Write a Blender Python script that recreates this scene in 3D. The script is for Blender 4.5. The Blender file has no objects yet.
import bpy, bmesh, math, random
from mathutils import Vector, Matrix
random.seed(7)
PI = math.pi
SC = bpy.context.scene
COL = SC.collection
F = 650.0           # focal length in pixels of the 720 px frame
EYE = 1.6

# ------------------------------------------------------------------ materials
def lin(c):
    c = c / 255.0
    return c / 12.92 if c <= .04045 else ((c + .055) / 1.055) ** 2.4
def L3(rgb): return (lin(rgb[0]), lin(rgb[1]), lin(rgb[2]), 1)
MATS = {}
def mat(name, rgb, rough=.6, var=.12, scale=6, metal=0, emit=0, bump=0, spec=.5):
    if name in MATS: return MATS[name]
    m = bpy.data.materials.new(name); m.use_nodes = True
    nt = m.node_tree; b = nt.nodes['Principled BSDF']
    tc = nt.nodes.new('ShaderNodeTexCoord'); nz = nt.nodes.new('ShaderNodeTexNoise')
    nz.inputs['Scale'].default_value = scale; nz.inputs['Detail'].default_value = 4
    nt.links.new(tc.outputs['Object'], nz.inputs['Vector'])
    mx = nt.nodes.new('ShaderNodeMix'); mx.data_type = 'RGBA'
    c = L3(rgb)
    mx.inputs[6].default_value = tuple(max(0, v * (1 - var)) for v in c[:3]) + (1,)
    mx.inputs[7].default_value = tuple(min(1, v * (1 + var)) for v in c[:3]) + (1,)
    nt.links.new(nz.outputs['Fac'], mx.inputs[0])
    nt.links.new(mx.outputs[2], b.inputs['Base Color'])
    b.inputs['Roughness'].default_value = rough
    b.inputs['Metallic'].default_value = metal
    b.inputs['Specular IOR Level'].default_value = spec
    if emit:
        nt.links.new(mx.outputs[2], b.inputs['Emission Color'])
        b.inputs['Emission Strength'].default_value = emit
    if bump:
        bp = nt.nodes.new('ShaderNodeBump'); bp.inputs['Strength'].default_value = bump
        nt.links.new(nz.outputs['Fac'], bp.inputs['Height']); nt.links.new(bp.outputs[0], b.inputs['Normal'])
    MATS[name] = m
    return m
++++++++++
### Short task:
Your task is to print the whole listing again exactly.

### In response:
Write a Blender Python script that recreates this scene in 3D. The script is for Blender 4.5. The Blender file has no objects yet.
import bpy, bmesh, math, random
from mathutils import Vector, Matrix
random.seed(7)
PI = math.pi
SC = bpy.context.scene
COL = SC.collection
F = 650.0           # focal length in pixels of the 720 px frame
EYE = 1.6

# ------------------------------------------------------------------ materials
def lin(c):
    c = c / 255.0
    return c / 12.92 if c <= .04045 else ((c + .055) / 1.055) ** 2.4
def L3(rgb): return (lin(rgb[0]), lin(rgb[1]), lin(rgb[2]), 1)
MATS = {}
def mat(name, rgb, rough=.6, var=.12, scale=6, metal=0, emit=0, bump=0, spec=.5):
    if name in MATS: return MATS[name]
    m = bpy.data.materials.new(name); m.use_nodes = True
    nt = m.node_tree; b = nt.nodes['Principled BSDF']
    tc = nt.nodes.new('ShaderNodeTexCoord'); nz = nt.nodes.new('ShaderNodeTexNoise')
    nz.inputs['Scale'].default_value = scale; nz.inputs['Detail'].default_value = 4
    nt.links.new(tc.outputs['Object'], nz.inputs['Vector'])
    mx = nt.nodes.new('ShaderNodeMix'); mx.data_type = 'RGBA'
    c = L3(rgb)
    mx.inputs[6].default_value = tuple(max(0, v * (1 - var)) for v in c[:3]) + (1,)
    mx.inputs[7].default_value = tuple(min(1, v * (1 + var)) for v in c[:3]) + (1,)
    nt.links.new(nz.outputs['Fac'], mx.inputs[0])
    nt.links.new(mx.outputs[2], b.inputs['Base Color'])
    b.inputs['Roughness'].default_value = rough
    b.inputs['Metallic'].default_value = metal
    b.inputs['Specular IOR Level'].default_value = spec
    if emit:
        nt.links.new(mx.outputs[2], b.inputs['Emission Color'])
        b.inputs['Emission Strength'].default_value = emit
    if bump:
        bp = nt.nodes.new('ShaderNodeBump'); bp.inputs['Strength'].default_value = bump
        nt.links.new(nz.outputs['Fac'], bp.inputs['Height']); nt.links.new(bp.outputs[0], b.inputs['Normal'])
    MATS[name] = m
    return m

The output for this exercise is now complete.